Evacuons tout d’abord la performance – comme toujours remarquable – d’Olivia Colman, sans aucun doute l’une des toutes meilleures actrices de notre époque : elle sait être tour à tour touchante, drôle, effrayante, en en faisant toujours le strict minimum nécessaire. Elle serait géniale même en lisant une table des horaires de circulation des métros londoniens, aucun doute là-dessus. Le problème est que le script de Mendes – qui a écrit à lui tout seul le – hum – scénario du film -, est encore moins passionnant qu’une table des horaires de circulation des métros londoniens ! Ce qui fait que la plupart du temps, on se demandera pourquoi les protagonistes font et disent les choses qu’ils font et disent. Le personnage de Stephen, qui devrait être LE centre du film, est purement incompréhensible, sans que cette opacité soit fascinante : non, elle ne fait que traduire l’indécision de Mendes qui a sans doute voulu miser sur le potentiel commercial de Colman plutôt que sur un débutant comme Micheal Ward.
Sinon, les amoureux de belles images défendront aussi le très joli travail à la photo du vétéran Roger Deakins, qui arrive à rendre Margate sublime. Et ceux qui ont eu la chance de vivre la période Ska / Two Tone écraseront une larme nostalgique en réécoutant The Specials ou The Beat.
Pour le reste, il n’y a rien à sauver des deux heures qui en paraissent trois et demi de Empire of Light. Des banalités niaises sur la vie, l’amour, la famille à la pelle, comme si le scénario et les dialogues avaient été écrits par un ado pour une série Netflix… Des prises de position contre le harassement sexuel au travail (premier « grand sujet » du film), contre le racisme (second « grand sujet »), contre le traitement inhumain des personnes souffrant de désordres mentaux (troisième « grand sujet »), contre les préjugés sociaux et relatifs à la sexualité et à l’âge (quatrième « grand sujet »). Tout ça, c’est très mal, nous assène courageusement Sam Mendes, qui doit être persuadé de faire du cinéma humaniste et politique ! Et par là-dessus, une BO épouvantable au piano, envahissante et étouffante, pourtant signée Trent Reznor et Atticus Ross…
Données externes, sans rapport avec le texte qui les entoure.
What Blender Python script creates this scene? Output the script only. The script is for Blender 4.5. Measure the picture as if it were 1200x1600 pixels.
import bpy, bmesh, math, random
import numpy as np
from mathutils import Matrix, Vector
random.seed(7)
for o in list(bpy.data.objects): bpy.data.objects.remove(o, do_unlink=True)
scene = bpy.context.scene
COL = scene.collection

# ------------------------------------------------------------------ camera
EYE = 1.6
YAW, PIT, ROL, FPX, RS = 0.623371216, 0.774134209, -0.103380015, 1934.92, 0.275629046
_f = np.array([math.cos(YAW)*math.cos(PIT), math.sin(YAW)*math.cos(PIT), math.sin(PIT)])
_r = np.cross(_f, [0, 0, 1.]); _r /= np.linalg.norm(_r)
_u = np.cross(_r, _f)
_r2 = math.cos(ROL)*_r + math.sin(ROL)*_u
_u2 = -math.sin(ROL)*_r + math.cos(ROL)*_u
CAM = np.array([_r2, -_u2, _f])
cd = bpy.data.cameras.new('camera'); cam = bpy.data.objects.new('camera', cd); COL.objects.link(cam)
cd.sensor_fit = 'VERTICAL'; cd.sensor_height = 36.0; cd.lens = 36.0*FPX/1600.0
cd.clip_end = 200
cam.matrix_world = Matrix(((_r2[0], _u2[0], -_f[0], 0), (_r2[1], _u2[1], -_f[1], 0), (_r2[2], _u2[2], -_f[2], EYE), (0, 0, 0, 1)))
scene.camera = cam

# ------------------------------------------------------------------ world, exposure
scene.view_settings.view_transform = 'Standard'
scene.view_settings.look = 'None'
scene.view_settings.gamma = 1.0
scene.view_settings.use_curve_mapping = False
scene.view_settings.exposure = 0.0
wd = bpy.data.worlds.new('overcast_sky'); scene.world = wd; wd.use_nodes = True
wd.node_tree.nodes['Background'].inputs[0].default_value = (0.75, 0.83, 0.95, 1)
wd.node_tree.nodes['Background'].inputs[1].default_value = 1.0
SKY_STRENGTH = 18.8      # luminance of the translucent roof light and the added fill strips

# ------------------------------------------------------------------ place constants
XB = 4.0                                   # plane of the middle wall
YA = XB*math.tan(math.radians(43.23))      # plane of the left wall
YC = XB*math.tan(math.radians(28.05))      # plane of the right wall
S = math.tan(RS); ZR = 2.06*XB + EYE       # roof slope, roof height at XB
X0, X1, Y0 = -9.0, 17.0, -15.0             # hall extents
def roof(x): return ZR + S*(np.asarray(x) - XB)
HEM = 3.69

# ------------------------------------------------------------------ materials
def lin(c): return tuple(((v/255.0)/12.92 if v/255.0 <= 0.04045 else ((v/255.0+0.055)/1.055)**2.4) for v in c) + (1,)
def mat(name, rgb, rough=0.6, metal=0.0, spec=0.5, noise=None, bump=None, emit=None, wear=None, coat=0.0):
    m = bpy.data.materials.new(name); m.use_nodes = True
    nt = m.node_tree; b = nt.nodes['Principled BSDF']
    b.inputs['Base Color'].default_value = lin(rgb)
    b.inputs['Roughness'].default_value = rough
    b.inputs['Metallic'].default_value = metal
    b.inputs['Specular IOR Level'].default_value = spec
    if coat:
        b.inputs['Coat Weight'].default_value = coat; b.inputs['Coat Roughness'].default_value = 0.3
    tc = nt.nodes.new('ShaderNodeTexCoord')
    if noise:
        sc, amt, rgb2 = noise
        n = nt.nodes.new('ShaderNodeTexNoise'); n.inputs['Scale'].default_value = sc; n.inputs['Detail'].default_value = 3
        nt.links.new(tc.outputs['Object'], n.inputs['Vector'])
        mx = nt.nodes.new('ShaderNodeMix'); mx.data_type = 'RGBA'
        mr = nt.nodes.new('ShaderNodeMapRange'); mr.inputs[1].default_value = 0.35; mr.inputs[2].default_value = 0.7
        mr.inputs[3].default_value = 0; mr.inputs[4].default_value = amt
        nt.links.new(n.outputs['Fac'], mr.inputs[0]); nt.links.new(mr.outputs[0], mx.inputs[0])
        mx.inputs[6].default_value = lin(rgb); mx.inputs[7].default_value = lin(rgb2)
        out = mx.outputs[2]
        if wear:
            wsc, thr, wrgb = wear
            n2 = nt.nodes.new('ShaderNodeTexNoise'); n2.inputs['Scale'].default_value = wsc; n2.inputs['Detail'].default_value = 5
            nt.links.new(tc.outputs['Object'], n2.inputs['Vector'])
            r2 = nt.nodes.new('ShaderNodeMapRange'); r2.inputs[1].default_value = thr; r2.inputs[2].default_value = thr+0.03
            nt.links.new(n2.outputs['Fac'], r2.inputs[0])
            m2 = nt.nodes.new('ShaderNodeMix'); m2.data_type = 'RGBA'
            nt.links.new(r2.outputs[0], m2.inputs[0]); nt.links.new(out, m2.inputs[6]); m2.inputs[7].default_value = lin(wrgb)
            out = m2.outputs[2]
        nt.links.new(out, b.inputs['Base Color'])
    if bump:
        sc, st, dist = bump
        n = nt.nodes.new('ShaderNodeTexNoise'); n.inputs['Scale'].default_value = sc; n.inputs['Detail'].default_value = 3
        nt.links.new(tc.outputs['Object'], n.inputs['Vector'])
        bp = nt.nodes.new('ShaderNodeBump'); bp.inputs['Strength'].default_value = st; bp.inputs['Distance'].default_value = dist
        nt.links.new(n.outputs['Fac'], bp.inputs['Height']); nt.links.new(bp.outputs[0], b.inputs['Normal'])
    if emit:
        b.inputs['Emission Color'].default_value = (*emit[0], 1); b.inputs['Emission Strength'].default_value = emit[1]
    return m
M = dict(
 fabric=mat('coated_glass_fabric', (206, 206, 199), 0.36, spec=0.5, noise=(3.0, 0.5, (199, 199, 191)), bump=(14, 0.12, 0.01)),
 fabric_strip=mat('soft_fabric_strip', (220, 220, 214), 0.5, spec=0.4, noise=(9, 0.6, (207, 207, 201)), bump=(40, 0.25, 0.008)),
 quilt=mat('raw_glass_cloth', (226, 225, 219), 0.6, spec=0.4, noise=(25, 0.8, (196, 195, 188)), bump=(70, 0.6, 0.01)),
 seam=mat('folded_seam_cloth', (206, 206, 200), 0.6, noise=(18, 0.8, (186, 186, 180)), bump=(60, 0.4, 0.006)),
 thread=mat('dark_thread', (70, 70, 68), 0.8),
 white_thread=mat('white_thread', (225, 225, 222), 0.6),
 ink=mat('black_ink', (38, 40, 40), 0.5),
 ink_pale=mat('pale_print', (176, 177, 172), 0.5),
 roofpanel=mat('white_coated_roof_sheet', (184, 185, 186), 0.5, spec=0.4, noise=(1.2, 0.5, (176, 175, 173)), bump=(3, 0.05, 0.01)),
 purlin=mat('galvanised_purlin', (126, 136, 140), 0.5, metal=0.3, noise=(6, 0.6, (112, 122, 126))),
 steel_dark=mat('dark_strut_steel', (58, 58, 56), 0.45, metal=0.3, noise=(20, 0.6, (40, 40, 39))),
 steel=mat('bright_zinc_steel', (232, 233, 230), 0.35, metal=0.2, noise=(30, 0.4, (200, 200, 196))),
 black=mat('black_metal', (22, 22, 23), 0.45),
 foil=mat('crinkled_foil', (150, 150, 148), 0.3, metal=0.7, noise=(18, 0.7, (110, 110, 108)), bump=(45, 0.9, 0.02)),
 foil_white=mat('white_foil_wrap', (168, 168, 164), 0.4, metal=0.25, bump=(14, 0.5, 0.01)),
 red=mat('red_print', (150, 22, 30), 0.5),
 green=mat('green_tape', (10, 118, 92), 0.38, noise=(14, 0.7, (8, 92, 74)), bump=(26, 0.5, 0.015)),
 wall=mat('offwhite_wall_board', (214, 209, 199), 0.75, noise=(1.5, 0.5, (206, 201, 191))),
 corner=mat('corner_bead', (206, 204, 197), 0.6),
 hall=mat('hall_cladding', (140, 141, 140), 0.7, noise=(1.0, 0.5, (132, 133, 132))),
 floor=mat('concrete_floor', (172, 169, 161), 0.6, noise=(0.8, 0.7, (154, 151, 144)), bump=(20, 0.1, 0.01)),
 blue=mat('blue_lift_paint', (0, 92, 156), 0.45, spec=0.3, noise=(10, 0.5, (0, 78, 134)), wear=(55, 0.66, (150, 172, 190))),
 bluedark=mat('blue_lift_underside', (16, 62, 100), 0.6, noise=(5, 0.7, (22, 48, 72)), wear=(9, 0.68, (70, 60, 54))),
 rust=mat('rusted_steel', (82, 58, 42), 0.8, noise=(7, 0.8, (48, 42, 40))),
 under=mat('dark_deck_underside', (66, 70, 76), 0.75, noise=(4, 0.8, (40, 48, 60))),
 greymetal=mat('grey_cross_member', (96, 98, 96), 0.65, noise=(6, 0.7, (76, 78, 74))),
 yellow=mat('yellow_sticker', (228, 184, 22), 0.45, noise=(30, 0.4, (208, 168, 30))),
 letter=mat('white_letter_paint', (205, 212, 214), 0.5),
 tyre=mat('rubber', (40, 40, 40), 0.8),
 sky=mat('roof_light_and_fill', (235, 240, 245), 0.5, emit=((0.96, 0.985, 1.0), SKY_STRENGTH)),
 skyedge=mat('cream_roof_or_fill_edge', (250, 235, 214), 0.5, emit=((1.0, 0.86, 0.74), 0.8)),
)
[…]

Mais la goutte qui fait littéralement déborder le vase, c’est cette scène de la séance de projection du génial Being There de Hal Ashby, où Hilary, qui n’a apparemment jamais vu un film de sa vie, vivant comme elle le fait dans une sorte de grotte où elle passe son temps à écouter des chansons déprimantes de Bob Dylan, réalise que le cinéma, c’est tellement beau que ça rachète une existence de m… avec ses skinheads racistes, ses patrons abusifs, ses psychiatres usant de chimie pour calmer les angoisses. Et Mendes, toujours plus racoleur, complète le tout de photographies de stars et d’artistes du cinéma d’antan, histoire de bien communiquer au cinéphile égaré devant Empire of Light, qu’il fait bien partie, lui, Sam Mendes, de la plus noble famille du 7è Art.
C’est bien simple, si on n’était pas déjà profondément endormi par tout ce qui a précédé, on aurait envie de vomir.